Any error into which they fell, did not at all affect the general validity of their decision. For as they were not ashamed partly to recall any partition that might have been made without sufficient consideration, so the people in their turn, while they acknowledged that they had acted in the matter with the strictest good faith and honesty, submitted the more willingly to whatever they determined. Thus, notwithstanding any particular error, their general arrangements received full effect.

It will be worth while to make one remark on the city Jebus, whose name was afterwards Jerusalem. Although it had been already chosen, by the secret counsel of God, for his sanctuary, and the seat of the future kingdom, it however continued in the possession of the enemy down to the time of David. In this long exclusion from the place on which the sanctity, excellence, and glory of the rest of the land were founded, there was a clear manifestation of the divine curse inflicted to punish the people for their sluggishness: since it was virtually the same as if the land had been deprived of its principal dignity and ornament. But on the other hand, the wonderful goodness of God was conspicuous in this, that the Jebusites who, from the long respite which had been given them, seemed to have struck their roots most deeply, were at length torn up, and driven forth from their secure position.

13. And unto Caleb the son of Jephunneh, etc Were we to judge from the actual state of matters, it would seem ridiculous repeatedly to celebrate an imaginary grant from which Caleb received no benefit while Joshua was alive.

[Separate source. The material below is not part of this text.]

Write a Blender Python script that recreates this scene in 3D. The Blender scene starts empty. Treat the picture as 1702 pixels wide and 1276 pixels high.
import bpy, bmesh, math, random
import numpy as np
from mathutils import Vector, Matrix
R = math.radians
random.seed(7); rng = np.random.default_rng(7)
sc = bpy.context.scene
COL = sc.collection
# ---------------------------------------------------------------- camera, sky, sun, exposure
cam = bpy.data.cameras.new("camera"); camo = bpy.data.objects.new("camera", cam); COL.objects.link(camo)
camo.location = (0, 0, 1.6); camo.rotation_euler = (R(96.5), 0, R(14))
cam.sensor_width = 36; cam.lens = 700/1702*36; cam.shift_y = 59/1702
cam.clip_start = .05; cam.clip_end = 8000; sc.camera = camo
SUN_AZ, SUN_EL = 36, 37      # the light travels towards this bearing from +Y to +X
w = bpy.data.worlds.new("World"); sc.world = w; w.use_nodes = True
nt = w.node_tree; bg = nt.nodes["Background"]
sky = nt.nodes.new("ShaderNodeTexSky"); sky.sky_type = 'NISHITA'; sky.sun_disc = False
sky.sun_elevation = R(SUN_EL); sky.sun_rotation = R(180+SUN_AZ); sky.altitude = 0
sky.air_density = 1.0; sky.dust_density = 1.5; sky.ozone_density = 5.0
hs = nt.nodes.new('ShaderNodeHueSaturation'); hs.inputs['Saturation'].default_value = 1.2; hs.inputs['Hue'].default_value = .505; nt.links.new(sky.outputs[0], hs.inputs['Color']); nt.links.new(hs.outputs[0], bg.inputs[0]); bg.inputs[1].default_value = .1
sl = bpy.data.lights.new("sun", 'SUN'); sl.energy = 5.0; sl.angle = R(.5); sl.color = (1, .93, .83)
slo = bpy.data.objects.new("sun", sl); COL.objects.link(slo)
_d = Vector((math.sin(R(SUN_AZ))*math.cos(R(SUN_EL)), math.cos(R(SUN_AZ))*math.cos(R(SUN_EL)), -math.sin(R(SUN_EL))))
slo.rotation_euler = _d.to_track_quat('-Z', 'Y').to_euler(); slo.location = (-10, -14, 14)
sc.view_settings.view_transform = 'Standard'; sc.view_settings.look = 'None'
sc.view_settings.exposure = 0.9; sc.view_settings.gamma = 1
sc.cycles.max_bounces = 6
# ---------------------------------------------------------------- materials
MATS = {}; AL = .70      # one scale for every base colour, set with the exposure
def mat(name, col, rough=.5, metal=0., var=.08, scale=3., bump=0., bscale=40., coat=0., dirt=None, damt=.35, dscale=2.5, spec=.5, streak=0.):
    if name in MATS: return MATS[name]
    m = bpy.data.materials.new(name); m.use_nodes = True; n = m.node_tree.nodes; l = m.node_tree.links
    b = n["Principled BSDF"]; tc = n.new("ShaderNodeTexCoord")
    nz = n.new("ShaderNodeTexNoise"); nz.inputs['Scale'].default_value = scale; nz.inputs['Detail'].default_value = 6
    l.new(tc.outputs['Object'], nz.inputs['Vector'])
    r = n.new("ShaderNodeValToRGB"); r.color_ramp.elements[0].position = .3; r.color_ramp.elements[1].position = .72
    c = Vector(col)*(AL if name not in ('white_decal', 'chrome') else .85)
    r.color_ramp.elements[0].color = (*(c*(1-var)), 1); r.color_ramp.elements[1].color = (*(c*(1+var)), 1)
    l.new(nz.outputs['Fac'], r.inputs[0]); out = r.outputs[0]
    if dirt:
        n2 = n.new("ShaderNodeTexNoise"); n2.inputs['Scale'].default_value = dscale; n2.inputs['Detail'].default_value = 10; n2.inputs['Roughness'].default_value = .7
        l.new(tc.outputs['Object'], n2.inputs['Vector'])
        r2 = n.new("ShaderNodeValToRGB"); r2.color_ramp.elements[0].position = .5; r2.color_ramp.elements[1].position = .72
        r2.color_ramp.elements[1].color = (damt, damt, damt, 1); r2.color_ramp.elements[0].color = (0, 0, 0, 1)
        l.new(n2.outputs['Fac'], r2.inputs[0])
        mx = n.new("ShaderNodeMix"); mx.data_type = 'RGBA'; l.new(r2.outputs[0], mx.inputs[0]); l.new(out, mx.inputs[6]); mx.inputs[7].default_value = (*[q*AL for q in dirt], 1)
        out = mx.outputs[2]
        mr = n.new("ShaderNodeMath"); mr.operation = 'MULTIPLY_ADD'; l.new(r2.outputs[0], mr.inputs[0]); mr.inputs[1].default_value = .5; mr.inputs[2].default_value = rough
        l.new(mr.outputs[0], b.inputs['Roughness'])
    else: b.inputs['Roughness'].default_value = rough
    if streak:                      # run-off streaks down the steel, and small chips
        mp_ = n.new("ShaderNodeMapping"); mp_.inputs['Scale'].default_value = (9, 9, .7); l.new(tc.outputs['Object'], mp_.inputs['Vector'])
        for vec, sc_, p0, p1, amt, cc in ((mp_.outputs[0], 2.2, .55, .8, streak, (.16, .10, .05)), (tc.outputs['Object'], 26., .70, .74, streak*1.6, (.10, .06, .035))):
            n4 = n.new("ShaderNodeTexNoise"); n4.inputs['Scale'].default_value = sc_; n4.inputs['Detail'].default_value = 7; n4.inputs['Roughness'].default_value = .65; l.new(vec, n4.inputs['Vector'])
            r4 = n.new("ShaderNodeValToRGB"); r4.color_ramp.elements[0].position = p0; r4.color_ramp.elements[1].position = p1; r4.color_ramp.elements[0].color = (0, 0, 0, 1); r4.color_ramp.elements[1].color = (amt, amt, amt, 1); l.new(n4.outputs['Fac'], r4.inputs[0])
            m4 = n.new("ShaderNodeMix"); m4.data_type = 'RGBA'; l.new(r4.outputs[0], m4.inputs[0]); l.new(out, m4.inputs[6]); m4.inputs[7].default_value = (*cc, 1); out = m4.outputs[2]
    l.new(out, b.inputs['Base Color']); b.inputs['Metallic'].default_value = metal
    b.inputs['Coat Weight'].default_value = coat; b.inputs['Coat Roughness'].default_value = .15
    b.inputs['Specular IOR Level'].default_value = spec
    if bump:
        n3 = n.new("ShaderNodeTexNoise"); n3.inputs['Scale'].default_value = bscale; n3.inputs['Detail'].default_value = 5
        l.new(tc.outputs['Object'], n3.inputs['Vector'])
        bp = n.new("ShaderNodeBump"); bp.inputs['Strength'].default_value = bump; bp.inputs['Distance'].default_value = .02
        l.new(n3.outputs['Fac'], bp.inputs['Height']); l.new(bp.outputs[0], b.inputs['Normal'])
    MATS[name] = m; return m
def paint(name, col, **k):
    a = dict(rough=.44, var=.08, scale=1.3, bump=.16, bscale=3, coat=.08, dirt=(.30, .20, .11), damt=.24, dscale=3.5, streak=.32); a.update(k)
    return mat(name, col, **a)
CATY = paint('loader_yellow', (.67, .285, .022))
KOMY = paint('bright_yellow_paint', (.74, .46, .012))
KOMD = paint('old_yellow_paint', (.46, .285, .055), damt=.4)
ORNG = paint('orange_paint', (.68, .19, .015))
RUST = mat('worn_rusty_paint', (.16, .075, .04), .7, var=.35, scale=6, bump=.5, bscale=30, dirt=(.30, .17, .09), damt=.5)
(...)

But herein due praise is given both to the truth of God, and to the faith of his saint in resting on his promise. Therefore, although sneering men, and the inhabitants of the place itself, if the rumor had reached them, might have derided the vain solicitude of Caleb, and the empty liberality of Joshua, the contempt thus expressed would only have proved them to be presumptuous scoffers. God at length evinced the firmness of his decree by the result, and Caleb, though he saw himself unable to obtain access to the mountain, testified that he was contented with the mere promise of God, the true exercise of faith, consisting in a willingness to remain without the fruition of things which have been promised till the period actually arrive. Moreover, this passage, and others similar to it, teach us that the giants who are usually called Enakim, were so named after their original progenitor, Enac, and that the word is hence of Gentile origin. The time when Caleb routed the sons of Enac we shall see in a short time. This passage also shows us that Caleb, when he brought forward the name of Moses, did not make a mere pretence, or utter anything that was not strictly true; for it is now plainly declared, that Moses had so appointed, in conformity with the command of God.